The eloquent Ms. Foster tries to make the whole thing sound like
a wacky mix up à la Three's Company ("Oh, no! Don't let Mr.
Roper find out you didn't reweight his data, Jack!"), but what it
is really is fraud. No one just forgets to reweight data unless
they're a high school student taking their first stats class.
It's all okay though, the center's officials tell the press,
because the Household Survey probably has a significant problem
with underreporting anyway. Apparently, if you don't like the data
you come up with the first time around, you can just keep adding
numbers until you do like the data. Someone should tell Al
Gore.
Of course, this was just an ugly, silly little incident. Most
Americans probably heard that minors consume a quarter of all
alcohol and slowly drifted into revelries about Spring Breaks past.
But the larger issue highlighted by a story like this is the
press's and the public's general inability to analyze statistical
and scientific data -- and mainly, here, the burden must lie on the
press. While reporters certainly aren't expected to be scientists,
it's their job to do at least some basic filtering and make sure
that the public doesn't get its collective chain yanked.

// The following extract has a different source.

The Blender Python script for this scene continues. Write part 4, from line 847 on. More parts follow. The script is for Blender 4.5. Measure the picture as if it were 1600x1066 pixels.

Of course sometimes it's the reporters doing the yanking.
Recently the press displayed willful statistical and scientific
illiteracy with the Summer of the Shark ballyhoo. Statistically,
there weren't any more shark attacks than any other year, but the
networks needed to fill up the void left by a waning Chandra Levy
story.
But even aside from simple sensationalism, the press routinely
regurgitates factoids thrown out by public interest groups in
relation to important debates without asking basic questions.
Do 12 children die every day from gunfire? Yes, but only if you
include people aged 15-19 -- many of whom are in gangs and are
involved in drug-related crime -- as children. Otherwise the number
is closer to 1.7 a day, or 1.3 excluding suicides.
Did Joe Camel influence kids to smoke? Only if kids having been
able to match a product to its spokesman (spokescamel?) at age six
conclusively proves that they were destined to go on to smoke ten
years down the line.
Studies such as CASA's whopper this Tuesday hit the street
everyday. Busybodies who care way too much about this, or an
unhealthy amount about that, peddle their wares day in and day out
hoping to land language in a bill, a new government program, a huge
foundation grant, or a mention in the State of the Union.
For the past few years, the press's policy has been to print
first, ask questions later. This time though, they got burned --
and they deserved it. It may be overly optimistic to think that
editors and reporters have learned a lesson and will ask common
sense questions about the studies they get press releases about in
the future, but they just might. After all, 61.3 percent of all
journalists have at least a modicum of common sense. Unless, of
course, they've been over-reporting.